In a similar vein, I wanted to have a somewhat nice looking interface without having to manually create a stylesheet. I wanted something that was easy to use, looked nice, and was small so as to take up as little space on the esp32 as possible. The library I settled on was Picnic and it seems to be working well. So far, I have only used It's buttons and tables but they look nice. It also has support for tabs and popups which might be useful in the future.

Future Work

While the framework is in a decent enough state for me to move forward, it is not nearly as polished as I would like. Ideally I would turn this into a simple Arduino and JS library so that any project can use it.

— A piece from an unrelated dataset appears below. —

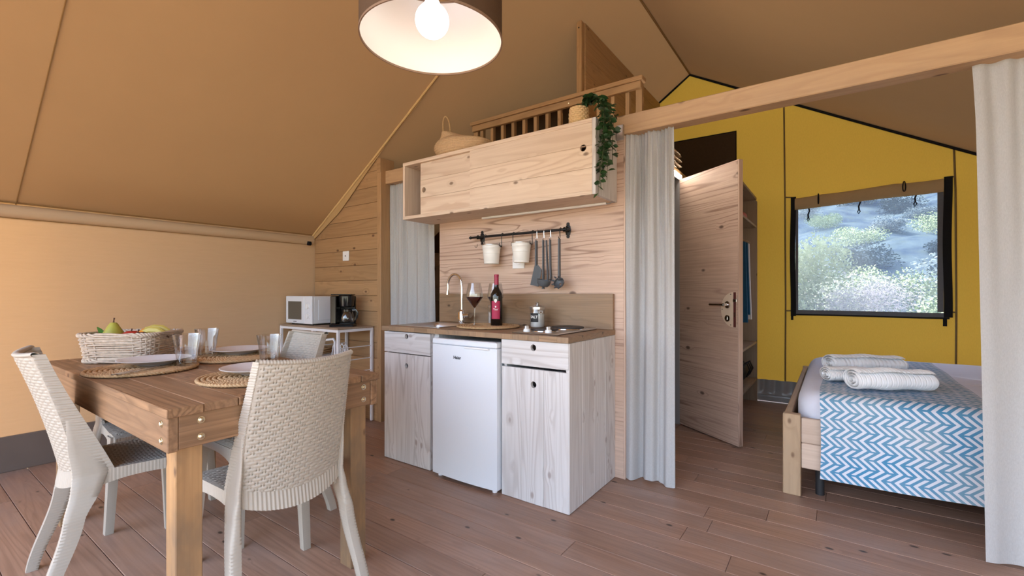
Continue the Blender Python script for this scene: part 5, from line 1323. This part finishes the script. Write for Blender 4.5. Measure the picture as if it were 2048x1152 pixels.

There are also plenty of issues with things that are hard coded, which should be configuration options, such as:

• Maximum number of variables in C++ code.
• How large the graph is and how many data points does it store.
• Clean up of both C++ and JS code.
• Packaging of everything into neat packages, and gzipping what I can.

For now though, these things will have to wait as I attempt to make progress on my original goal. If they start to cause problems (or if people express interest in having access to the library) I might work on the final clean up.

Conclusion

In the git repository, I made a tag to track when this log was written. If you are interested in seeing what the code looked like, click here: https://github.com/Ardustorm/vplotter/tree/log-01

In my next log, I will document the main issue that I ran into trying to control motors from an interrupt, and the ways I was able to get it (somewhat) working.